We then head on to the Museum: an all too brief stop at a wonderfully put together museum with so many interesting things on display. We enjoy, among other things, Wedgewood and Bone China, history and artifacts from old ships, a natural history section, fashion styles from yesteryear, marvelous perambulators and a dentist’s consulting room. All too soon we are on our way again: our next stop is at a house with whale bone skulls and skeletons as well as an old harpoon gun; it is the owner’s contribution to the anti-whaling sentiment. A pet reindeer grazes the green grass around the house.

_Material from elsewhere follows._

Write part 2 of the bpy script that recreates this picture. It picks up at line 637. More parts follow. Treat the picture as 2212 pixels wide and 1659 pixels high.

Our next stop is at the Lady Elizabeth shipwreck, it is an opportunity to get out and do some bird watching as there are several species we want to get a sight of. Suddenly the silence is shattered by two Tornado fighters skimming over the airport and then over into the camp. After going past the old airport we stop at a beautiful spot with sandy beach a little way off. However just off the road there are barbed wire fences with little skull and cross bone markers. These areas are mined; what a terrible legacy. Overhead a tanker plane flies past with two umbilical chords extending out from either wing and to them two fighter planes drink in the nourishment they need to be able to continue with their exercises. The war may be over but the defense of the islands is very evident; the conflict and the wounds will take a long time to heal and the scars will never quite go away.
The afternoon is spent walking about the town and we take advantage to get some shopping done. Some even seize the opportunity for some chit chat as they sample a pint or two in one of the local pubs. However by then the quiet little town has been invaded by hundreds of passengers from a very large passenger ship. We feel the effect for the rest of our stay as we have not been accustomed to this!

Despite this intrusion one is impressed by the order, the tidiness, the quiet and the tidy gardens. There is a slight aroma of peat smoke in the air so characteristic of the old Stanley.